E. Plaintiff's Social Media Posts
On July 31, 2024, this Court directed Plaintiff to “review all of her social media accounts . . . to determine whether any posts or communications relate[d] to her employment with Molina, termination of employment with Molina, her mental state in connection with her termination, any loss of professional reputation in connection with her termination, her post-employment receipt of benefits, [or] job search following termination.” ECF No. 26 at PageID.264. If such posts existed, Plaintiff was directed to produce them. Id. If they did not, Plaintiff was directed to supplement her answer to Interrogatory No. 15 to state that no such posts existed. Id. Defendant asserts Plaintiff failed to comply with this Court's discovery order by providing Defendant with a supplemental response which “stated only that she ‘has not posted anything about Molina Healthcare, her discontent or her wellbeing.'” ECF No. 27 at PageID.276 (quoting ECF No. 27-1 at PageID.289).
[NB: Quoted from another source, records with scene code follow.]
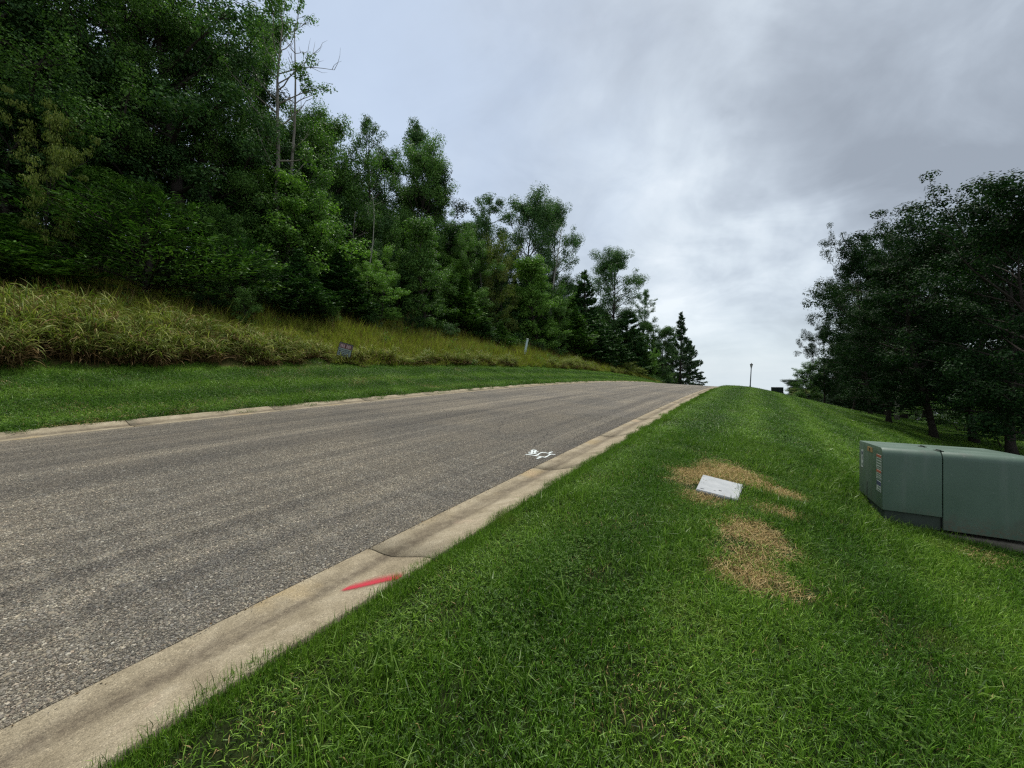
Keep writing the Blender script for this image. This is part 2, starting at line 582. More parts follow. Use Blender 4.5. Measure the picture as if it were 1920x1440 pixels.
# things
M_BOXG = None
def box_paint():
    m, t, out = mat('green_box_paint')
    co = t.n('ShaderNodeTexCoord').outputs['Object']
    n = t.noise(co, 2.2, 5, .6)
    c = t.ramp(n, [(.3, (.068, .110, .080)), (.7, (.094, .142, .106))])
    st = t.n('ShaderNodeMapping', inp={0: co, 3: (9.0, 9.0, .7)}).outputs[0]
    c = t.mix(t.maprange(t.noise(st, 1.0, 4, .6), .5, .75, 0, .35), c, (.14, .17, .145))
    c = t.mix(t.maprange(t.noise(co, 26, 3, .6), .66, .74, 0, .55), c, (.20, .22, .20))
    c = t.mix(t.maprange(t.noise(co, 3.1, 3, .6), .60, .75, 0, .4), c, (.085, .075, .062))
    oz = t.n('ShaderNodeSeparateXYZ', inp={0: co}).outputs[2]
    mud = t.math('MULTIPLY', t.maprange(t.math('ADD', oz, t.math('MULTIPLY', t.noise(co, 7, 5, .7), .3)), .14, .40, .8, 0), t.maprange(t.noise(co, 30, 3, .7), .35, .65))
    c = t.mix(mud, c, (.12, .10, .07))
    scr = t.n('ShaderNodeMapping', inp={0: co, 3: (3.0, 3.0, 40.0)}).outputs[0]
    c = t.mix(t.maprange(t.noise(scr, 1.0, 3, .7), .70, .76, 0, .4), c, (.20, .23, .205))
    nb = bump(t, t.noise(co, 60, 3), .15, .004)
    principled(t, out, c, t.maprange(n, .3, .7, .42, .6), .4, nb)
    return m
M_BOXG = box_paint()
M_BOXDARK = simple('dark_plinth_paint', (.040, .052, .040), .75, .25)
M_METAL = simple('dull_steel', (.25, .25, .24), .5, .5, .6)
M_GAP = simple('dark_seam_rubber', (.012, .013, .012), .8, .2)
M_PAD = simple('pad_concrete', (.13, .115, .09), .9, .2, scale=10, var=.25, bmp=.004)
M_WHITE = simple('white_label', (.36, .40, .37), .6, .3, var=.08)
M_ORANGE = simple('orange_label', (.26, .17, .07), .6, .3)
M_RED = simple('red_label', (.30, .085, .05), .6, .3)
M_NAVY = simple('navy_label', (.035, .045, .09), .6, .3)
M_BLACK = simple('black_print', (.015, .015, .016), .6, .3)

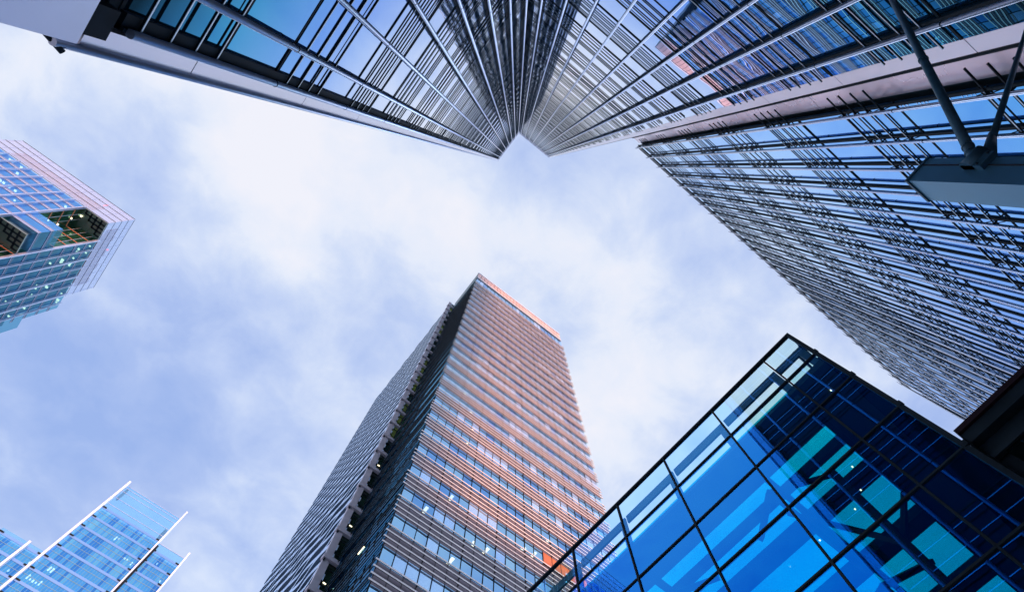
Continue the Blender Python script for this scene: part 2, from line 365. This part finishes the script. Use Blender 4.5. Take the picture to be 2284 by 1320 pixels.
m = MB(); a_, b_ = Vector((4.47, -3.56, 6.95)), Vector((3.70, -6.95, 11.5))
for q in (.03, .055, .5): m = MB(); m.tube(a_.lerp(b_, q), a_.lerp(b_, q+.006), .070, n=20); m.build('collar', STEEL, post)
m = MB()
for zz in (6.78, 6.99):
    for yy in (-3.63, -3.47): m = MB(); m.tube((4.385, yy, zz), (4.40, yy, zz), .014, n=8); m.build('bolt', DARK, post)

m = MB(); m.box(4.40, 4.48, -3.66, -3.44, 6.72, 7.05); m.tube((4.44, -3.44, 6.93), (4.44, -3.70, 6.93), .10, n=16); m.build('bracket', STEEL, post)

# ------------------------------------------------------------------ copper-lit office tower, bottom centre
HM = 134.0; MU, MU2, MV, MV2 = 8.75, 34.9, 26.6, 36.6
mid = thing('louvred_tower', (22, 45, GZ), 'tall tower banded with silver louvres that glow copper, scalloped flank on its left', 'tower')
m = MB(); m.box(MU+1.6, MU2-.4, MV+1.6, 62, GZ, HM-1); m.build('core_wall', INNER_B, mid)
m = MB(); m.box(MU+.3, MU2-.1, MV+.3, 60, HM-1, HM-.7); m.build('roof', ROOFM, mid)
FM = Frame(0, MV, 0)            # outward is -d here
gs = [42.45+3.66*n for n in range(-8, 23)]
pw = (MU2-MU)/24
lamp_me = MB(); lamp_me.box(-.12, .12, -.9, .9, -.05, .0); lamp_mesh = lamp_me.build('ceiling_light', LAMP, mid)
mid_first = [True]
def lamp(root, x, y, z, rot=0, sc=(1, 1, 1), src=lamp_mesh):
    if mid_first[0] and src is lamp_mesh: o = src; mid_first[0] = False
    else: o = src.copy(); COL.objects.link(o)
    o.parent = root; o.location = Vector((x, y, z))-Vector(root.location); o.rotation_euler = (0, 0, rot); o.scale = sc; return o
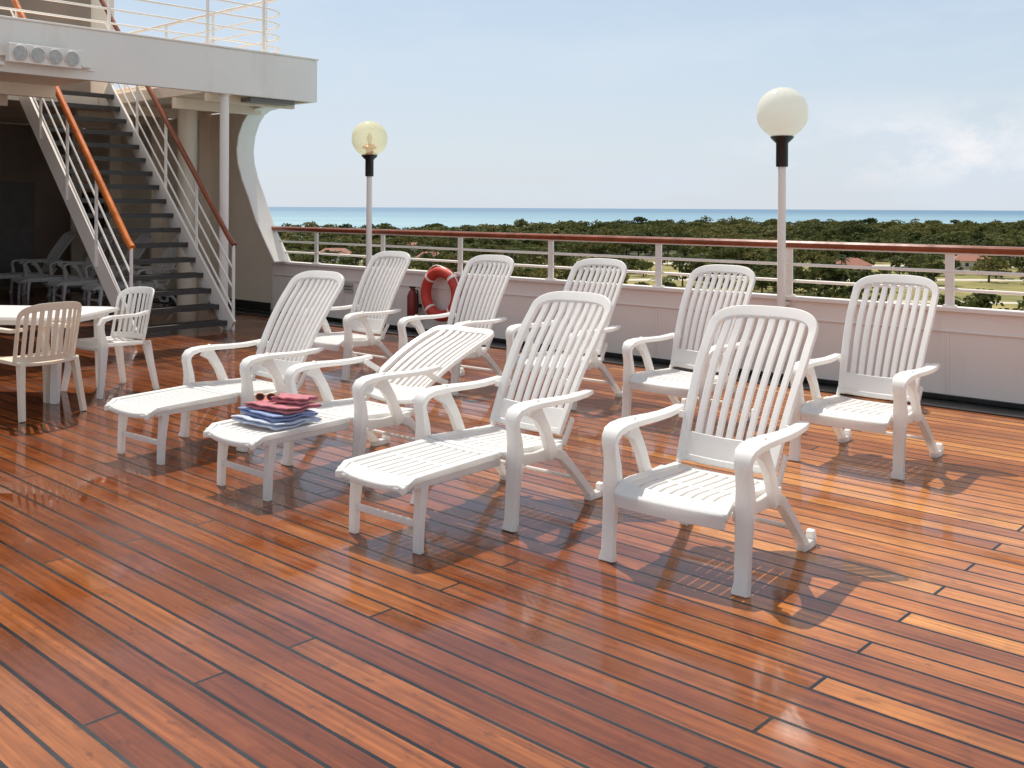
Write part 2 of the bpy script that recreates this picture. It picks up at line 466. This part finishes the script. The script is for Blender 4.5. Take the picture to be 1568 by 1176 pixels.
for sg in (-1,1):
    b.tube([(sg*0.033+0.026*math.cos(a*math.pi/6),0,0.022*math.sin(a*math.pi/6)) for a in range(13)],0.003,6)
    b.lathe([(0.024,0),(0.024,0.002)],(0,0,0),16,1)
    for i in range(len(b.v)-32,len(b.v)):
        x,y,z=b.v[i]; b.v[i]=(x+sg*0.033,z,y)
    b.tube([(sg*0.06,0,0.008),(sg*0.064,0.06,0.006),(sg*0.06,0.12,-0.01)],0.003,6)
b.tube([(-0.01,0,0.006),(0,0,0.01),(0.01,0,0.006)],0.003,6)
bx,by=0.66,0.75; th=math.atan2(-bx,by)
p=Vector((LC.location.x,LC.location.y,0.512))+Matrix.Rotation(th,3,'Z')@Vector((-0.09,-0.36,0))
b.obj('sunglasses',[M_railor,M_gutter]).location=p

# ------------------------------------------------------------------ monobloc chairs & table
def monobloc():
    b=MB()
    mS=lambda sg,xc,k=0.0:(lambda a,c,n:(sg*(xc+k*(0.42-c))+n,a,c))
    ys=[-0.02+0.46*i/8 for i in range(9)]
    zs=lambda a,y:0.43-0.03*y-0.012*(1-(a/0.22)**2)-(0.03*((0.04-y)/0.06)**2 if y<0.04 else 0)
    ms=lambda a,c,n:(a,c,zs(a,c)+n)
    for i in range(7):
        xx=-0.18+0.36*i/6
        b.ribbon([(xx,y) for y in ys],0.052,0.012,ms)
    for sg in (-1,1): b.ribbon([(sg*0.225,y) for y in ys],0.05,0.03,ms)
    for yy in (0.01,0.42): b.ribbon([(-0.24+0.48*i/8,yy) for i in range(9)],0.06,0.026,ms)
    for sg in (-1,1):
        b.ribbon([(-0.05,0),(-0.02,0.2),(0.0,0.42),(-0.01,0.52),(-0.02,0.60),(0.01,0.645),(0.08,0.66),(0.2,0.66),(0.32,0.66),(0.43,0.68)],
                 [0.04,0.05,0.07,0.045,0.04,0.035,0.028,0.026,0.026,0.03],[0.035,0.04,0.05,0.045,0.045,0.055,0.06,0.055,0.045,0.03],mS(sg,0.245,0.08))
        b.ribbon([(0.50,0),(0.46,0.2),(0.42,0.42)],[0.04,0.05,0.07],0.04,mS(sg,0.22,0.08))
    def mb(a,l,n):
        an=a/0.30; r=0.30-n
        wd=1+0.10*l
        return (math.sin(an)*r*wd*0.95, 0.30+0.20*l+ (math.cos(an)*r)*0.62-0.02, 0.42+l)
    A=0.31; L=0.43; H=0.10
    pts=[];w=[]
    for i in range(5): pts.append((-A,(L-H)*i/5)); w.append(0.035)
    for i in range(17):
        t=math.pi*i/16; c=math.cos(t); s_=math.sin(t)
        pts.append((-A*math.copysign(abs(c)**0.75,c),(L-H)+H*abs(s_)**0.75)); w.append(0.035+0.025*s_)
    for i in range(5): pts.append((A,(L-H)*(4-i)/5)); w.append(0.035)
    b.ribbon(pts,w,0.016,mb)
    b.ribbon([(-A+2*A*i/10,0.03) for i in range(11)],0.05,0.012,mb)
    for i in range(9):
        u=-0.24+0.48*i/8
        top=(L-H)+H*(1-(abs(u)/A)**2.6)**(1/2.6)-0.01
        b.ribbon([(u,0.03+(top-0.03)*j/5) for j in range(6)],0.038,0.012,mb)
    return b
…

Plaintiff will be directed to re-review her social media accounts and supplement her answer to Interrogatory No. 15 to more specifically address each of the six parts of the Court's July 31 order relating to her social media posts. Plaintiff must complete the review and supplementation within seven days.
IV. CONCLUSION
Accordingly, it is ORDERED that Defendant's Motion for Sanctions, ECF No. 27, is GRANTED IN PART, to the extent that Plaintiff is DIRECTED to:
1. PAY Defendant's costs and fees incurred in bringing its Motion for Sanctions, ECF No. 27;
2. PRODUCE all W-2s from 2023 to Defendant on or before November 11, 2024;
3. PRODUCE all earnings information related to Plaintiff's business from 2017 to present to Defendant on or before November 11, 2024;
4. RE-REVIEW all of her social media accounts to determine whether any post or communications relate to (1) her employment with Defendant, (2) her termination of employment with Defendant, (3) her mental state in connection with her termination, (4) any loss of professional reputation in connection with her termination, (5) her post-employment receipt of benefits, or (6) her job search following termination. After rereviewing her social media accounts for these six categories of information, Plaintiff must SUPPLEMENT her response to Interrogatory No. 15 on or before November 11, 2024.
Further, it is ORDERED that Defendant's Motion for Sanctions, ECF No. 27, is GRANTED IN PART, to the extent that the discovery cutoff is ADJOURNED to December 2, 2024.
Further, it is ORDERED that Plaintiff is WARNED that if she fails to comply with this order, harsher sanctions, including dismissal of her case, may follow.
Further, it is ORDERED that Defendant's Motion for Sanctions, ECF No. 27, is DENIED IN PART, in all other respects.
Further, it is ORDERED that the Parties are DIRECTED to attend an in person Phase II Scheduling Conference on December 16, 2024, at 2:00 PM EST.
This is not a final order and does not close the above-captioned case.